Make sure you stay constantly in touch with your company’s insurance provider to make sure you stay ahead of the game on likely premium increases. Play it safe to ensure you don’t underestimate any increases in the following year.

You also need to be fully aware of your company’s policy towards each position. Different levels of employee responsibilities often means different levels of insurance cover.

In addition to health insurance make sure you have a comprehensive understanding of the tax liabilities in whichever country you are operating. A promotion might well push them into a higher tax bracket, which needs to be fully understood when budgeting for HR.

D. Paid Leave

Often this will fall in the remit of the accountancy budget rather than directly to HR. However in the case of an employer not taking all of their paid leave, then any extra payments will fall to your HR department.

E. Recognition of Tech Budget’s Higher Costs

Budgeting for HR needs to recognise the additional costs of technology.  As the use of technology impinges more and more in our daily lives, so it has become essential in the world of HR planning. There are some superb applications for use in your HR department. Up front costs on this need to be addressed, but it will save you money in the long term. The use of phone and tablet apps means that you can streamline many of the administrative tasks of your HR department. By planning and analysing data more efficiently you will increase the productivity of your HR department.


Main Best Practices when Budgeting for HR

The purpose of this article was to provide the correct ammunition for HR staff to work in a cohesive and productive manner when budgeting for HR. Hopefully this will enable you to prepare your HR department to better work , rather than try to become a single HR budgeting guru. Teamwork is key.

1. Cohesion Between Corporate Strategy and Budget Development

A company’s Budget is directly linked to corporate strategy because how you allocate resources, it is important to recognise development and progress. It is imperative that whatever their level, managers take the lead in developing strategic goals. Therefore they need to become active in all aspects of the company. Customer and competitor information, changes in technology and economic demographics are of primary importance.

Set realistic goals before you even start the budgeting process. Then your HR workers at all levels will find it easier. The whole system then becomes not just efficient, but less stressful.

2. Make Your Incentives Meet Performance

Good performance is not simply measured by hitting targets.
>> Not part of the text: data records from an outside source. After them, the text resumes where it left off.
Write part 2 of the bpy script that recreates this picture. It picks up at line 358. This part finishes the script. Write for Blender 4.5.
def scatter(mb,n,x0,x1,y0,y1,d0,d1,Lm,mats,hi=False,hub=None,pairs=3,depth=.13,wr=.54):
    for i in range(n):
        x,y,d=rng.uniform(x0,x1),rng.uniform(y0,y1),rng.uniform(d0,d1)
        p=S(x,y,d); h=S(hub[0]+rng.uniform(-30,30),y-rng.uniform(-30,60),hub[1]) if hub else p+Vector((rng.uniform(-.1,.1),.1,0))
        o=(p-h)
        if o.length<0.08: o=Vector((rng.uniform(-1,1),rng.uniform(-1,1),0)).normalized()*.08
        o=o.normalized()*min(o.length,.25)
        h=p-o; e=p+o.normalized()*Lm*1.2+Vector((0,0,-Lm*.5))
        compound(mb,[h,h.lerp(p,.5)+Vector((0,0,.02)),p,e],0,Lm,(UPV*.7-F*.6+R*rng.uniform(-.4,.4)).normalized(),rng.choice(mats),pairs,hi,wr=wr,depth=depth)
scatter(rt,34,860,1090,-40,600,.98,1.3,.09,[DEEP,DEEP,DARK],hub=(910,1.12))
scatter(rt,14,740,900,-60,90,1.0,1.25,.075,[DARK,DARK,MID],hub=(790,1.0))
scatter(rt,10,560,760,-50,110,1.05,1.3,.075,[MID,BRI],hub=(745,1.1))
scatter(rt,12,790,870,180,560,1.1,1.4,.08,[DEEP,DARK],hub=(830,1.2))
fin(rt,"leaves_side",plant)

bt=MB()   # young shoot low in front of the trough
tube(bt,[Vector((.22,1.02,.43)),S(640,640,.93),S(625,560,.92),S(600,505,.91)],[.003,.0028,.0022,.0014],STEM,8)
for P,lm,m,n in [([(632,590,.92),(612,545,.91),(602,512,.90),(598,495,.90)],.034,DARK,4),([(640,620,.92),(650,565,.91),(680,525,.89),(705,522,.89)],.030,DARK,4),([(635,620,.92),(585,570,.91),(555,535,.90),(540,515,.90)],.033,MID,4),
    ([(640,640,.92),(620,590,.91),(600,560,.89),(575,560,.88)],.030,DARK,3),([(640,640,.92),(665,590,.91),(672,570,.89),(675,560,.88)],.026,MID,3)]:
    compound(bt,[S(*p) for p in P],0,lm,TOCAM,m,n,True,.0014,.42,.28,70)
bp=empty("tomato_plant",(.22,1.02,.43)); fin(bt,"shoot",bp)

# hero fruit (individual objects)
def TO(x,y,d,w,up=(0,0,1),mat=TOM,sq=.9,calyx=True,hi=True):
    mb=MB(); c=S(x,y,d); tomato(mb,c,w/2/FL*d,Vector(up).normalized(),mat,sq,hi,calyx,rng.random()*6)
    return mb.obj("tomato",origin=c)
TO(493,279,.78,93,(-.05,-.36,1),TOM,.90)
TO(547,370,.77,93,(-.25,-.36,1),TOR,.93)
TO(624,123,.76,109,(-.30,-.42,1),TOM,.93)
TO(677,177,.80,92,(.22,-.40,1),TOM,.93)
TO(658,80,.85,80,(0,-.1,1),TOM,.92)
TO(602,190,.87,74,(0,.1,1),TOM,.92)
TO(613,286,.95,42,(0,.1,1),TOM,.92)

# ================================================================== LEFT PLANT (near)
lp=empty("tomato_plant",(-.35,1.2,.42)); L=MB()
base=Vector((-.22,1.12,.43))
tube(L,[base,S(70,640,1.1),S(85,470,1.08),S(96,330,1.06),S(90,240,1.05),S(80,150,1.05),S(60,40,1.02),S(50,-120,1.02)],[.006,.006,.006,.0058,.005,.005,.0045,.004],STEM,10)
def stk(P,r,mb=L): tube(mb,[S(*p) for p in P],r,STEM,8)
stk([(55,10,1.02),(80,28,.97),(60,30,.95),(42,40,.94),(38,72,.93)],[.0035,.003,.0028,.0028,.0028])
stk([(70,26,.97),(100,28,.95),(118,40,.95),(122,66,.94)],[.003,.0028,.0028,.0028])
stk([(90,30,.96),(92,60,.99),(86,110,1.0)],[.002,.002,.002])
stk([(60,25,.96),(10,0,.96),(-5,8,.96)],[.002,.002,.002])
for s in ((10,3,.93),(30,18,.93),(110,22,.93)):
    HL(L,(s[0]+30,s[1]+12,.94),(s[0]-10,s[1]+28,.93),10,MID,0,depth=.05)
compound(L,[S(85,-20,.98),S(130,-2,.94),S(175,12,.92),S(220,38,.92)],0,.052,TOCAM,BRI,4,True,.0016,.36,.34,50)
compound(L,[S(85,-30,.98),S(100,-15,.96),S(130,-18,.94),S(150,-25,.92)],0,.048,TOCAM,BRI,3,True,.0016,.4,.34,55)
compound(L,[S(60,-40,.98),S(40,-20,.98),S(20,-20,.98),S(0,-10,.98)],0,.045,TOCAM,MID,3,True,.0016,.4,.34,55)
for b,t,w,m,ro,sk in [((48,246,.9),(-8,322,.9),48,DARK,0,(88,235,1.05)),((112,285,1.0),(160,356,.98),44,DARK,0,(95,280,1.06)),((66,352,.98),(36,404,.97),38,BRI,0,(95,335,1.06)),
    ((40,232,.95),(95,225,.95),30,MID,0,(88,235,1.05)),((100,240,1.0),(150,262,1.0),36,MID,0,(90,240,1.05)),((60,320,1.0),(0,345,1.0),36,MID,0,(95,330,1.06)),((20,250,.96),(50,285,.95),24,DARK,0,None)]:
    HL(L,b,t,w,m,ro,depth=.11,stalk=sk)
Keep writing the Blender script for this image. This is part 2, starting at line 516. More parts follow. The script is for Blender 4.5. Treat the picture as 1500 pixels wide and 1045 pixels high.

This is too one dimensional. Sure, you should use a balanced set of performance indicators to measure progress towards your strategic goals, but why not then use the same measures to assess incentive programmes.

It is not just about the direct profitability but also things like eliminating defective work, and speeding up your delivery processes. Always ensure that all levels of staff are fully trained in understanding the reasons behind the incentives.

3. Allocate Your Resources Strategically

When designing and reviewing the operating of capital budgets, ensure that your managers have an insight into how changes in one budget directly affect the other. Of course all this varies from industry to industry, however they should take into account the your averages costs of capital. Always monitor everything as you progress in order to refine and improve company procedures as you go.

4. Link Your Cost Management to Your Budgeting

Budgeting for HR works much more efficiently when you take into account the cost management efforts that you have in place. Planning, estimating, budgetary restrictions, financing, and managing, all fall within this. The better your cost management the better the accuracy and effectiveness of your Budget processes.

By standardising cost management systems throughout your organisation you will improve the link between them and budgeting. Variance analysis studies the differences between forecasted behaviour and actual behaviour. It serves as a very useful tool for linking cost management to budgeting. You will be able to identify areas of weakness in your processes and rectify them to improve performance.

5. Always Embrace Change

Develop your budget to embrace changes within the industry. Changes to the way your competitors work may have a negative effect of your profitability. In addition your HR people should need to know that they have an element of flexibility. This reduces the need to “pad out” budgets to covers changes.

The more realistic the budget, the better it will be. Constant reviews and reporting will ensure this is kept tight. The best companies will always revise budgets instead of adhering to one that doesn't reflect current conditions.

Today’s amazing software enables companies to create assumptive conditions and then run a projection based upon them. Pre-warned is fore-armed, creating the conditions to respond should these conditions arise.


Hopefully you can see that when budgeting for HR it is imperative to keep an open mind and look at all possibilities, scenarios and outcomes. By keeping a tight rein on your finances, allocating the budgets correctly, making allowances for extra expenses in tech companies and using best practises, you will improve your HR budgets immensely.

Embrace modern technology and flexible thinking, work as a team and success will come. Be proactive instead of reactive, streamline your processes and the elusive success in budgeting for HR will be delivered.